樹樹日記

じゅじゅにっき。樹木と野鳥に関する面白い話をご紹介します。

ジンチョウゲ? チンチョウゲ?

2007年03月19日 | 木と作家
散歩コースの近くにジンチョウゲの生垣があって、もったいないほどの香りを周囲に漂わせています。少し遅れてうちの庭でも開花したので、切り花にしてテーブルに飾っています。
恥ずかしながら、樹のことを勉強するまでジンチョウゲ=ジャスミンであることを知りませんでした。みなさんはご存知でした?

      
      (いい香りが漂っている宇治川沿いの道)

この花について、文学界にこんなエピソードが残っています。夏目漱石門下の作家・久米正雄が東京朝日新聞に『沈丁花』という小説を連載したとき、「チンチョウゲ」とふりがなをつけました。それを見た多くの読者から、「ジンチョウゲではないか?」という投書が寄せられたそうです。
久米は「植物名としてはともかく、作品のイメージからして万葉風に清音にするのがふさわしい」と譲らなかったそうです。
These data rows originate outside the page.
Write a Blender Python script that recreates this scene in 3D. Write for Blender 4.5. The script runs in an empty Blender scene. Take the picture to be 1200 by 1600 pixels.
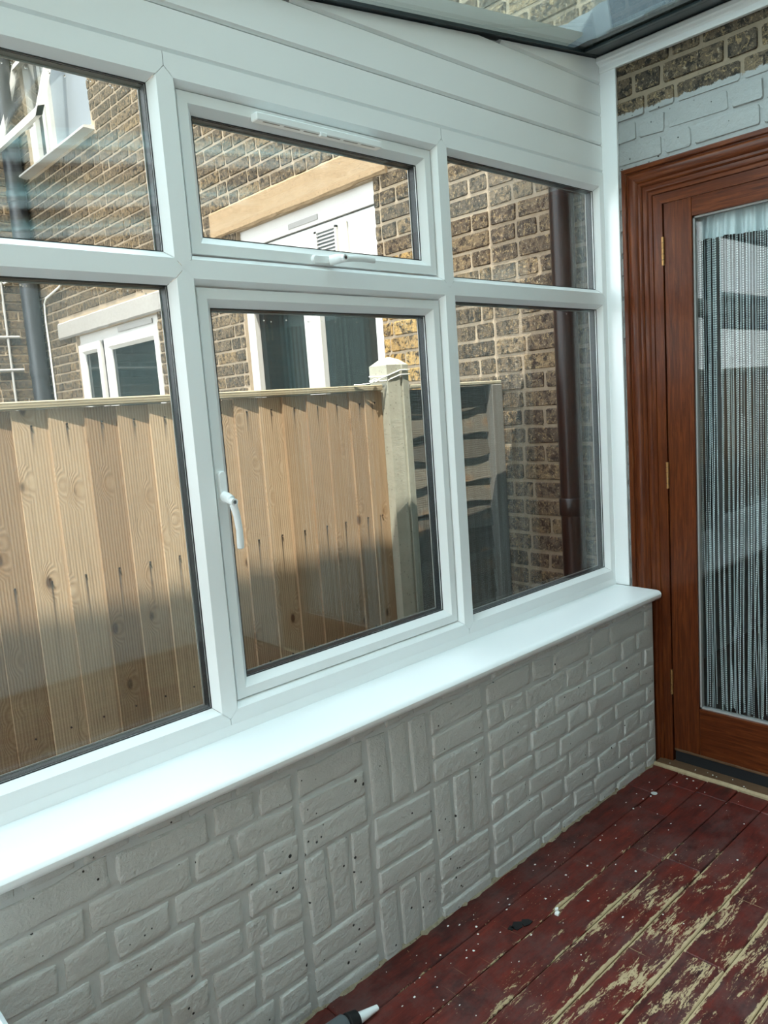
import bpy, bmesh, math, random
from math import sin, cos, pi, radians
from mathutils import Vector, Matrix, noise
random.seed(7)
S = bpy.context.scene
COL = S.collection

# ------------------------------------------------------------------ camera
CAM = Vector((-2.56747, -1.51982, 1.39397))
R_ = Vector((0.72881995, -0.6810051, -0.07108824))
U_ = Vector((0.14522317, 0.05228329, 0.98801654))
F_ = Vector((0.66912757, 0.73040983, -0.13700283))
FPX = 1202.91
cam = bpy.data.cameras.new('camera')
cam.sensor_fit = 'VERTICAL'; cam.sensor_height = 24.0; cam.lens = FPX / 1600 * 24
cam.clip_start = 0.02; cam.clip_end = 200
co = bpy.data.objects.new('camera', cam); COL.objects.link(co)
M = Matrix.Identity(4)
for i in range(3):
    M[i][0] = R_[i]; M[i][1] = U_[i]; M[i][2] = -F_[i]; M[i][3] = CAM[i]
co.matrix_world = M
S.camera = co

# ------------------------------------------------------------------ sky, sun, exposure
W = bpy.data.worlds.new('sky'); S.world = W; W.use_nodes = True
nt = W.node_tree; nt.nodes.clear()
wo = nt.nodes.new('ShaderNodeOutputWorld'); bg = nt.nodes.new('ShaderNodeBackground')
tc = nt.nodes.new('ShaderNodeTexCoord'); sx = nt.nodes.new('ShaderNodeSeparateXYZ'); cr = nt.nodes.new('ShaderNodeValToRGB')
nt.links.new(tc.outputs['Generated'], sx.inputs[0]); nt.links.new(sx.outputs['Z'], cr.inputs[0])
cr.color_ramp.elements[0].position = 0.0; cr.color_ramp.elements[0].color = (0.90, 0.93, 0.96, 1)
cr.color_ramp.elements[1].position = 0.8; cr.color_ramp.elements[1].color = (0.80, 0.90, 1.0, 1)
nt.links.new(cr.outputs[0], bg.inputs['Color']); bg.inputs['Strength'].default_value = 2.3
nt.links.new(bg.outputs[0], wo.inputs[0])
sd = bpy.data.lights.new('sun', 'SUN'); sd.energy = 5.2; sd.angle = radians(0.12); sd.color = (1.0, 0.93, 0.82)
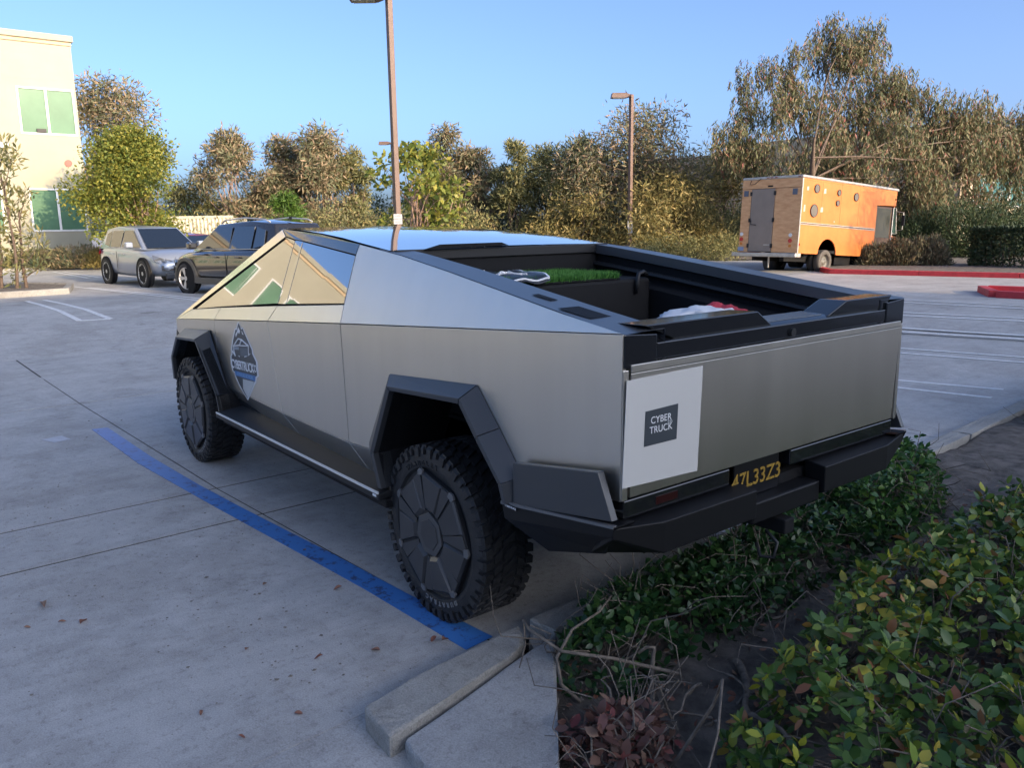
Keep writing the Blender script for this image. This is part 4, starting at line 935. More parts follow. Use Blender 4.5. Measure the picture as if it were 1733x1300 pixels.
    # wheels, wells, cladding
    for sx in (ft,-ft):
        for s in (1,-1):
            yy=s*(hw-.012)
            MB().disc((sx,s*(hw*.93),wr+.01),(0,s,0),wr+.065,hw*.075,32).build('wheel_arch',M['black_mat'],e)
            if clad:
                V=[];F=[];n=18
                for i in range(n+1):
                    a=R_(-14+208*i/n)
                    for r,dy in ((wr+.05,.016),(wr+.125,.012)): V.append((sx+r*math.cos(a),s*(hw+dy),wr+.01+r*math.sin(a)))
                    for r,dy in ((wr+.125,-.06),(wr+.05,-.08)): V.append((sx+r*math.cos(a),s*(hw+dy),wr+.01+r*math.sin(a)))
                for i in range(n):
                    for j in range(4): F.append((4*i+j,4*i+(j+1)%4,4*i+4+(j+1)%4,4*i+4+j))
                MB().add(V,F).build('arch_cladding',M['flare'],e,smooth=False)
            wv=empty('wheel',(sx,s*(hw+.015),wr),0 if s>0 else math.pi); wv.parent=e
            if sx>0 and steer: wv.rotation_euler[2]+=steer
            t=MB(); t.lathe([(.20,-.20),(wr-.05,-.215),(wr-.005,-.20),(wr,-.17),(wr,-.04),(wr-.01,-.012),(wr-.05,0),(wr-.105,-.006),(wr-.11,-.03)],36); t.build('tyre',M['tyre'],wv,smooth=True)
            MB().disc((0,-.10,0),(0,1,0),wr-.10,.02,32).build('brake',M['black_mat'],wv)
            rm=MB(); rm.lathe([(wr-.125,-.05),(wr-.105,-.002),(wr-.098,-.004),(wr-.10,-.05)],32)
            for i in range(spokes):
                a=2*math.pi*(i//2)/(spokes/2)+(.13 if i%2 else -.13) if spokes>5 else 2*math.pi*i/spokes
                dv=Vector((math.cos(a),0,math.sin(a))); tn=Vector((-math.sin(a),0,math.cos(a)))
                p0=dv*.04;p1=dv*(wr-.11); w0,w1=(.016,.022)
                rm.add([p0-tn*w0+Vector((0,-.012,0)),p0+tn*w0+Vector((0,-.012,0)),p1+tn*w1+Vector((0,-.010,0)),p1-tn*w1+Vector((0,-.010,0)),p0-tn*w0+Vector((0,-.04,0)),p0+tn*w0+Vector((0,-.04,0)),p1+tn*w1+Vector((0,-.04,0)),p1-tn*w1+Vector((0,-.04,0))],[(0,1,2,3),(0,4,5,1),(1,5,6,2),(2,6,7,3),(3,7,4,0)])
            rm.disc((0,-.03,0),(0,1,0),.055,.025,16)
            rm.build('rim',M['alloy'],wv)
    if clad:
        for s in (1,-1): MB().box(-ft+wr+.1,s*(hw+.004)-.02,.25,ft-wr-.1,s*(hw+.004)+.012,.40).build('sill_cladding',M['flare'],e,bevel=.01)
    # mirrors, handles, lamps, grille
    for s in (1,-1):
        MB().box(.72,s*(hw+.10)-.11,belt+.04,.90,s*(hw+.10)+.10,belt+.20).build('mirror',paint,e,bevel=.04)
        for xx in (.02,-.88): MB().box(xx-.10,s*(hw+.0)-.015,belt-.155,xx+.10,s*(hw+.0)+.018,belt-.125).build('handle',paint,e,bevel=.006)
        for xx in (q1,): MB().box(xx-.004,s*(hw+.001)-.01,.42,xx+.004,s*(hw+.001)+.003,belt-.06).build('door_gap',M['black_mat'],e)
        MB().add([(fr-.42,s*hw*.90,hood-.10),(fr-.16,s*hw*.80,hood-.16),(fr-.05,s*hw*.52,hood-.24),(fr-.06,s*hw*.50,hood-.34),(fr-.15,s*hw*.80,hood-.33),(fr-.36,s*hw*.915,hood-.24)],[(0,1,2,3,4,5)]).build('headlight',M['lens'],e)
        lm=MB(); lm.tube([(fr-.16,s*hw*.72,hood-.245),(fr-.045,s*hw*.70,hood-.245)],.045,12); lm.build('lamp_bowl',M['lens'],e)
        MB().add([(fr-.10,s*hw*.80,.60),(fr-.0,s*hw*.42,.58),(fr+.01,s*hw*.42,.46),(fr-.09,s*hw*.80,.45)],[(0,1,2,3)]).build('fog_recess',M['grille'],e)
        MB().add([(rr+.02,s*hw*.50,belt-.02),(rr+.05,s*hw*.80,belt-.0),(rr+.32,s*hw*.93,belt-.02),(rr+.30,s*hw*.955,belt-.15),(rr+.02,s*hw*.84,belt-.16),(rr-.01,s*hw*.50,belt-.14)],[(0,1,2,3,4,5)]).build('tail_lamp',M['red_lamp'],e)
    gr=MB(); gr.prism([(fr-.03,-.42,hood-.22),(fr-.03,.42,hood-.22),(fr+.012,.36,hood-.46),(fr+.012,-.36,hood-.46)],(.03,0,0)); gm=gr.build('grille',M['grille'],e,bevel=.01)
    for i in range(4): z_=hood-.26-.05*i; MB().box(fr+.02,-.38+.012*i,z_-.009,fr+.052,.38-.012*i,z_+.009).build('grille_bar',M['alloy'],gm)
    MB().box(fr-.1,-hw*.72,.24,fr+.03,hw*.72,.40).build('front_valance',M['flare'],e,bevel=.03)
    MB().box(rr-.04,-hw*.80,.28,rr+.12,hw*.80,.50).build('rear_valance',M['flare'],e,bevel=.03)
    if rails:
        for s in (1,-1):
            rb=MB(); rb.tube([(xt1-.12,s*yt*.93,rt-.03),(xt1-.25,s*yt*.93,rt+.035),(-.8,s*yt*.95,rt+.075),(-1.55,s*yt*.93,rt+.03),(-1.72,s*yt*.92,rt-.03)],.018,6); rb.build('roof_rail',M['alloy'],e,smooth=True)
    MB().prism([(-1.55,-.012,rt),(-1.70,-.012,rt),(-1.72,-.012,rt+.10),(-1.66,-.012,rt+.09)],(0,.024,0)).build('antenna',M['black_gloss'],e)
    return e
A6=R_(6); f=gp(245,486); 
az=R_(187); cx_=f[0]-math.cos(az)*1.35; cy_=f[1]-math.sin(az)*1.35
# right side of the silver car faces us: shift to the car's left by half its width
lft=Vector((-math.sin(az),math.cos(az)))
make_car('parked_car','silver SUV with grey tinted windscreen facing the camera near the office building','car',cx_+lft.x*.93,cy_+lft.y*.93,az,M['silver'],spokes=10,clad=False,rails=False,H=1.70,wr=.37,sc=1.03)
az=R_(13); f=gp(322,496); rgt=Vector((math.sin(az),-math.cos(az)))
make_car('parked_car','glossy black SUV with roof rails seen behind the pickup nose','car',f[0]-math.cos(az)*1.35+rgt.x*.93,f[1]-math.sin(az)*1.35+rgt.y*.93,az,M['darkpaint'],H=1.72,spokes=10,steer=R_(6),sc=1.04)
d_=dep(338,400,34); make_car('parked_car','dark red car mostly hidden behind the silver SUV','car',d_[0]+1.2,d_[1]-.2,R_(186),M['redpaint'],kind='sedan',H=1.50,L=4.5,clad=False,rails=False)
rk_=MB(); 
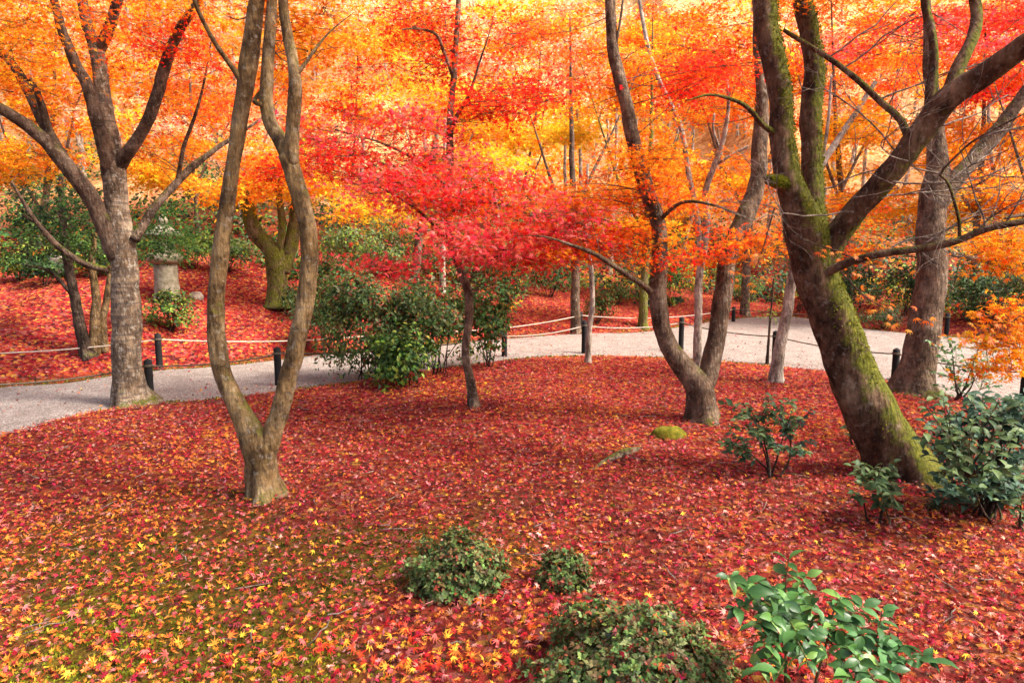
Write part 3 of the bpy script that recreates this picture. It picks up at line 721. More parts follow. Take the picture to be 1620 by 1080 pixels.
# ---- pale slim tree right behind it
t = Tree((1103, 590), 'slim pale barked maple with light grey forked stems behind the double trunk', BARK_PALE)
t.limb([(1102, 592, 16, 0), (1104, 530, 15, 0), (1106, 450, 15, 0), (1113, 395, 15, 0), (1118, 345, 14, 0), (1117, 300, 12, 0), (1130, 260, 11, -.1), (1143, 225, 9, -.2), (1152, 175, 7, -.3), (1150, 120, 5, -.3)], 'trunk', True, 10)
t.limb([(1108, 400, 11, 0), (1103, 345, 11, .0), (1090, 280, 10, 0), (1080, 215, 10, .05), (1068, 180, 9, .1), (1042, 125, 8, .15), (1024, 70, 8, .2), (1012, 0, 7, .3), (1005, -50, 6, .3)], 'trunk', sides=9)
t.limb([(1128, 262, 7, -.1), (1155, 247, 6, -.2), (1183, 232, 5, -.3)], sides=7)
t.limb([(1138, 235, 6, -.1), (1128, 205, 5, -.1), (1130, 180, 4, -.1)], sides=7)
for b in [(1105, 130, 10.8, 70, 45, ['red', 'red', 'deep'], 17), (1150, 110, 12., 60, 60, ['red', 'deep', 'orange'], 7), (1140, 290, 12, 60, 50, 'orange', 6), (1120, 50, 12, 80, 35, ['orange', 'deep'], 7), (1075, 250, 12, 40, 40, 'orange', 4)]:
    t.blob(*b, 100, .048, r=(.35, .6))
t.done()

# ---- big leaning mossy tree on the right
t = Tree((1420, 748), 'massive leaning dark maple with bright moss up its right side', BARK_MOSSY)
t.limb([(1428, 762, 112, 0), (1416, 730, 104, 0), (1385, 665, 92, 0), (1352, 595, 84, 0), (1326, 530, 80, .0), (1306, 470, 78, 0), (1292, 420, 78, 0), (1280, 375, 80, 0), (1262, 325, 58, -.05), (1246, 285, 48, -.1), (1240, 230, 45, -.1), (1234, 160, 41, -.1), (1222, 80, 45, -.08), (1210, 10, 42, 0), (1203, -60, 38, .1)], 'trunk', True, 28, .16)
t.limb([(1286, 385, 58, .05), (1284, 320, 44, .12), (1282, 250, 39, .2), (1282, 180, 38, .25), (1287, 115, 37, .3), (1283, 70, 37, .35), (1272, 10, 36, .4), (1268, -60, 32, .45)], sides=16)
t.limb([(1296, 425, 52, .0), (1318, 382, 46, -.05), (1348, 338, 44, -.15), (1390, 292, 44, -.3), (1430, 248, 44, -.4), (1470, 195, 48, -.5), (1512, 148, 46, -.65), (1560, 118, 44, -.8), (1620, 72, 42, -1.), (1680, 30, 38, -1.2)], sides=18)
t.limb([(1300, 434, 20, -.1), (1345, 414, 16, -.25), (1400, 400, 15, -.4), (1450, 394, 14, -.5), (1510, 382, 14, -.6), (1560, 362, 14, -.7), (1620, 350, 12, -.8), (1690, 330, 10, -.9)], sides=10)
t.limb([(1442, 232, 17, -.4), (1425, 190, 13, -.3), (1390, 158, 12, -.2), (1345, 118, 11, -.1), (1310, 92, 10, 0), (1262, 62, 9, .1), (1240, 48, 7, .1)], sides=10)
t.limb([(1472, 165, 22, -.5), (1476, 110, 18, -.45), (1476, 55, 16, -.4), (1464, 10, 15, -.3), (1458, -50, 13, -.2)], sides=11)
t.limb([(1498, 158, 26, -.55), (1515, 110, 25, -.5), (1538, 60, 22, -.4), (1545, 20, 20, -.3), (1530, -50, 16, -.2)], sides=11)
t.limb([(1246, 296, 30, -.1), (1232, 290, 24, -.2), (1214, 286, 15, -.28)], sides=10)
t.limb([(1228, 212, 13, -.1), (1205, 196, 10, -.2), (1185, 172, 9, -.3), (1160, 158, 7, -.4), (1122, 150, 5, -.5), (1085, 160, 1.5, -.6)], sides=9)
t.limb([(1518, 380, 7, -.6), (1516, 345, 6, -.6), (1500, 290, 5, -.65), (1488, 275, 5, -.65), (1520, 240, 4, -.7), (1545, 220, 4, -.75), (1620, 180, 3, -.9)], sides=7)
for b in [(1190, 60, 6.4, 30, 20, 'deep', 1), (1290, -20, 6.4, 80, 20, ['deep', 'orange'], 4)]:
    t.blob(*b, 50, .04, r=(.2, .35), rz=.05)
def rec_twig(mb, p, d, L, r, depth):
    n = 6; P = [p]; dd = d.copy()
    for i in range(n):
        dd = unit(dd + RNG.normal(0, .16, 3) + np.array([0, 0, .015])); P.append(P[-1] + dd * L / n)
    P = np.array(P); mb.add(*tube(P, np.linspace(r, r * .55, n + 1), sides=4, cap=False))
    if depth:
        for k in range(RNG.integers(2, 5)):
            i = RNG.integers(2, n + 1); nd_ = unit(unit(P[i] - P[i - 1]) + RNG.normal(0, .6, 3))
            rec_twig(mb, P[i], nd_, L * RNG.uniform(.5, .8), r * .6, depth - 1)
bare = MB()
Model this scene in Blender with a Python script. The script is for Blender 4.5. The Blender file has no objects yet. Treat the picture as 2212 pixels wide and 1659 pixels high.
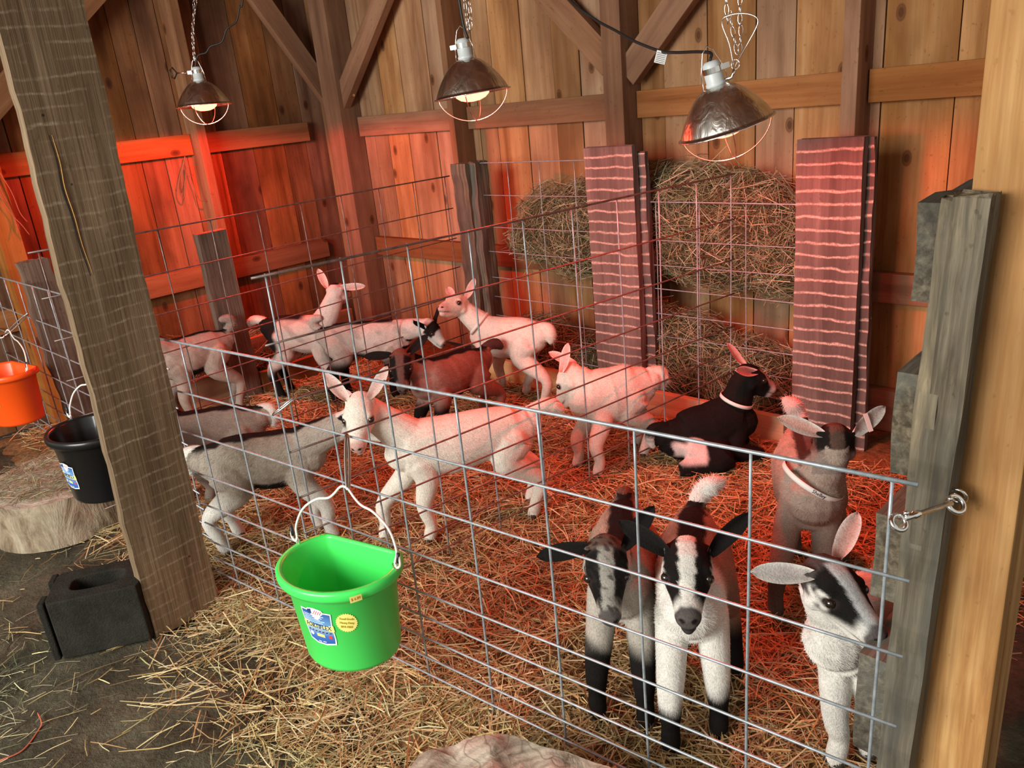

最初からそのつもりだったのか、無知を隠して強弁したのかは分かりません。私は作家ではありませんが、言葉を生業にしているので、久米正雄のこだわりは理解できますが、その一方で「清音にこだわるなら、チンチョウカとすべきでは?」とも思います。

      
       (この赤花タイプと白花タイプがあります)

この小説は映画化され、私は観たことはありませんが、田中絹代や岡田嘉子が出演しています。
また、「沈丁花は枯れても香し」という諺があります。「腐っても鯛」と同じ意味でしょう。中国原産で、日本には室町時代に渡来しました。
本家の中国にも、香りにまつわる伝説が残っています。ある僧が野外で昼寝をしていたところ、強い香りで目が覚めたので、その元を尋ねたらこの花が咲いていた。それ以来、中国ではこの樹を「睡香」と呼んでいるそうです。